100 years ago — June 2, 1911

BANGOR — The marriage of Col. Frederick H. Parkhurst and Miss Dorothy Woodman, both of Bangor, at the home of the bride’s mother, Mrs. Charles Woodman, 143 Broadway, was one of the most brilliant of Bangor’s society weddings held here for some time.

The best man was Reid Parkhurst, son of the groom, and the maid of honor, Miss Pauline Sawyer of Bangor.

The bride wore a handsome wedding gown of white satin trimmed with duchess lace and pearls. She carried a shower bouquet of lilies of the valley and wore a pearl necklace, the gift of the best man. Miss Sawyer was attractively gowned in apricot and yellow changeable marquisette over satin of the same shade and color and carried a shower bouquet of Ward roses.

Mrs. Woodman was handsomely gowned in black lace over dark, electric blue satin.
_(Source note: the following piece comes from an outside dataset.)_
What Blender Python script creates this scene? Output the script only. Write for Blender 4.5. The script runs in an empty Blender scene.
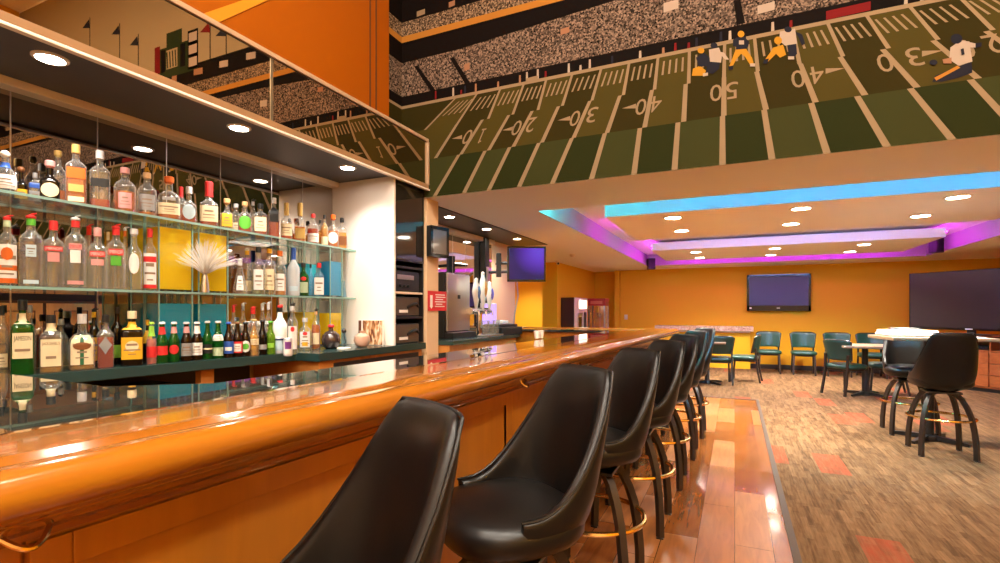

At the conclusion of the reception, Colonel and Mrs. Parkhurst left for a short wedding trip and on their return will reside in West Broadway.

Mrs. Parkhurst is the daughter of Mrs. Edith F. Woodman and had been a leading member of Bangor’s prominent younger social set. Colonel Parkhurst is one of Bangor’s well-known businessmen and served with distinction in the Maine House and Senate.

BANGOR — The schooner M.H. Read arrived in port Wednesday night from Sandy Point. The E.S. Wilson came up on Thursday. The schooner Aetna sailed Thursday for Cape Jellison to load lumber. The barge Enterprise sailed for Philadelphia.

Ten men are employed at the Wilson marine railway in Brewer. The Teluniah has just come off the railway after a thorough caulking. The steamer Anna Belle goes on today for slight repairs. The Annie M. Preble is booked for attention. Mr. Wilson had bought a cargo 300 M of hard pine, due here in July.

BANGOR — The famous old steamer Penobscot, for years the queen of the Bangor-Boston fleet, had been sold by the Eastern S.S. Co. to New York parties and will be used as an excursion boat between the Battery and Shelter Island.

This transfer marks the beginning of the end of the career of the grand old boat upon which thousands of Bangoreans made many passages.

She made her first trip up the Penobscot on Saturday, June 10, 1882. Her arrival was a gala event. No new boat has received such a great ovation.

Many people went down to Bucksport on the Cambridge to come up on the new boat. At Hampden, the Hampden Cornet Band went on board to add to the festive occasion. Whistles blew, bells rang and there was a great time generally.